My central concern in this article is why things move. I believe that this (the “why”) is what Mormon is most concerned about. In Helaman 12, Mormon’s concern is not about whether it is the sun or the earth that moves; or whether either body moves around the other, about which no mention is made. Instead, Mormon’s concern is whether entities of any sort move in response to God’s will. This view emerges from the context of the passage, and it is fully consistent with other scriptural descriptions of motion. But without a religious understanding of motion, readers have difficulty fully grasping Mormon’s overriding point.

Someone may ask: which understanding is the more correct understanding, the scientific or the religious? Well, each is fitted to serve a different purpose, and each makes different assumptions about the nature of reality. In what follows, I briefly examine the scientific understanding of motion as it developed alongside Copernican astronomy. I then look at Mormon’s explanation of the earth’s motion. My intent in proceeding in this fashion is to throw into relief the vast divide that separates the two views of motion. Neither view can claim to be absolutely authoritative, but Mormon’s outlook, I believe, is far more congenial to our spiritual sense that the universe is informed by God’s purpose and presence.

. . .

What is more, we may fail to realize that Mormon offers us a worldview vastly more promising and expansive than Newton’s mechanistic cosmos. Although motion is conserved in Newton’s system, it is not conserved indefinitely: entropy, the irreversible tendency of closed systems toward disorder (what Paul calls creation’s “bondage to decay”59), has the final word, and so, to follow Bertrand Russell, “the whole temple of Man’s achievement must inevitably be buried beneath the debris of a universe in ruins.”60 Believers may counter this dark prospect by relying on the Atonement of Jesus Christ.61 This is Mormon’s stance, but for him the saving power of the Atonement is already on offer: it is fully manifest in the everyday operation of nature, or, to use scriptural language, the glory of creation. Like Lehi, he understands that without a merciful, atoning God, “we are not, neither the earth; for there could have been no creation of things” (2 Ne. 2:13). That is, we would not exist to exercise agency and to take up such questions as why things move. For Mormon, God has already rescued humankind from oblivion, and the created universe is the living revelation of that rescue. “The heavens declare the glory of God,” wrote the Psalmist, “and the firmament sheweth his handywork” (Ps. 19:1).

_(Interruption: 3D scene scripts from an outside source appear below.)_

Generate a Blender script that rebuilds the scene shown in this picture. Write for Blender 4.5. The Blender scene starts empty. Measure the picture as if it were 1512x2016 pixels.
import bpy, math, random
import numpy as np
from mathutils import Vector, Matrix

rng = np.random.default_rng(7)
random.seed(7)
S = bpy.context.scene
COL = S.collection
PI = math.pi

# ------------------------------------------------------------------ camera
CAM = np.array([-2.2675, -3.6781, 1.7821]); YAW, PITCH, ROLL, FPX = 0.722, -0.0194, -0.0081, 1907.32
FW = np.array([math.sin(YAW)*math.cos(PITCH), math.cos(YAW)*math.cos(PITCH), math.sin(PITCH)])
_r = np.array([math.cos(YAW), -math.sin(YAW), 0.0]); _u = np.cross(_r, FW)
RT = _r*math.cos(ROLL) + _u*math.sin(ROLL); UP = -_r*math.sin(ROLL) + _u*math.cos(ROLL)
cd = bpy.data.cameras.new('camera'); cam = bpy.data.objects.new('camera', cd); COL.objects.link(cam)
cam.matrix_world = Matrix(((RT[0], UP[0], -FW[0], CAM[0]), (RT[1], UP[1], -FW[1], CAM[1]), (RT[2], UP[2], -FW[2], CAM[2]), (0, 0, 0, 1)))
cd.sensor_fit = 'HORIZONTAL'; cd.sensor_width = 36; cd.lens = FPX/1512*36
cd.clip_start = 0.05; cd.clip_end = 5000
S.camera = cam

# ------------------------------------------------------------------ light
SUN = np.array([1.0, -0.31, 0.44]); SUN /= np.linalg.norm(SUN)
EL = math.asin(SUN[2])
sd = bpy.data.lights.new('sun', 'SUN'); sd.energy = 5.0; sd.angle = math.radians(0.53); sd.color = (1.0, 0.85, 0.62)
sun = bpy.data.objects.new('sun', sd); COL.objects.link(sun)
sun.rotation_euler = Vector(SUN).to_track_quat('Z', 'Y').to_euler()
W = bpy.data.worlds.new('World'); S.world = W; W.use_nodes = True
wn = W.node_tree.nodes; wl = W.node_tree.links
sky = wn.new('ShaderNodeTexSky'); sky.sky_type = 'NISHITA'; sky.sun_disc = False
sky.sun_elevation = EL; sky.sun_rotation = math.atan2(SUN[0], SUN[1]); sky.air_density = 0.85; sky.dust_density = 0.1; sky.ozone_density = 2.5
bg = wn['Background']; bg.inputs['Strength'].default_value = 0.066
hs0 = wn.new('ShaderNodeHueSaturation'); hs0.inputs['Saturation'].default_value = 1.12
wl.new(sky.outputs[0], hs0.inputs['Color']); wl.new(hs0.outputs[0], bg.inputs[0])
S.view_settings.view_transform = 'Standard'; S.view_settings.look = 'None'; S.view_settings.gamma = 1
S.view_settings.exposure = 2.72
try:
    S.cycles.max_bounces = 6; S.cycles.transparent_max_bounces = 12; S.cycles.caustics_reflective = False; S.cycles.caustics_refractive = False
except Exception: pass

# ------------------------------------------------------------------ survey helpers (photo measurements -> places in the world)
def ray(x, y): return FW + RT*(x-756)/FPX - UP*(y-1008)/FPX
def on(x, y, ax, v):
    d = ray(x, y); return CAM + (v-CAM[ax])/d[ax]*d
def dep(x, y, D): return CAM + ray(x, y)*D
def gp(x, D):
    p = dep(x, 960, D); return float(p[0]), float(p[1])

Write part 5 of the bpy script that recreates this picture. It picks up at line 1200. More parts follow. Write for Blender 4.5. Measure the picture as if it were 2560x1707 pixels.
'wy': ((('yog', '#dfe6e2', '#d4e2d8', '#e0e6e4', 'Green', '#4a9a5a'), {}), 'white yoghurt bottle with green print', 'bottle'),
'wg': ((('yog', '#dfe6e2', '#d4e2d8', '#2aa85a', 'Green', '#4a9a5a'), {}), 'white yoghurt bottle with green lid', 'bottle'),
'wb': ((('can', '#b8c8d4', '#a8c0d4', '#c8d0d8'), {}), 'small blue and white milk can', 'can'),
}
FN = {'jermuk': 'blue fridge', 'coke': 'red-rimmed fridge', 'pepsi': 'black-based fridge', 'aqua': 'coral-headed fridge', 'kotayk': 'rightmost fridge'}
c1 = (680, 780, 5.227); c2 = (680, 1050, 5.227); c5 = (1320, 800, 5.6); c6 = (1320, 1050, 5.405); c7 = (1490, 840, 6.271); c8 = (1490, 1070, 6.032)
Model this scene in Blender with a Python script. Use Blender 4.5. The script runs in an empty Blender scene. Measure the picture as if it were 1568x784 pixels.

It is interesting that when Copernicus, Kepler, and Galileo advanced the heliocentric worldview, each argued that the sun, owing to its God-like radiance, deserves to occupy the center of the cosmos.62 Thus each man was alive, at some level, to the older sensibility of a God-centered, God-quickened universe. Mormon clearly shares that sensibility, but given the steep attrition of modernity, the full scope of his prophetic pleading is not easy for us to recover. Newtonian physics offers a very different sensibility or thought world, one that has gotten tremendous scientific and technological leverage on physical reality by characterizing the universe as a mechanistic system. Certainly this has not been a bad development—modern science and technology have blessed our lives in many ways. But Newtonian physics need not be taken as absolutely authoritative in its explanation of why things move. Mormon’s explanation, like Newton’s, is rich, distinctive, and highly compelling.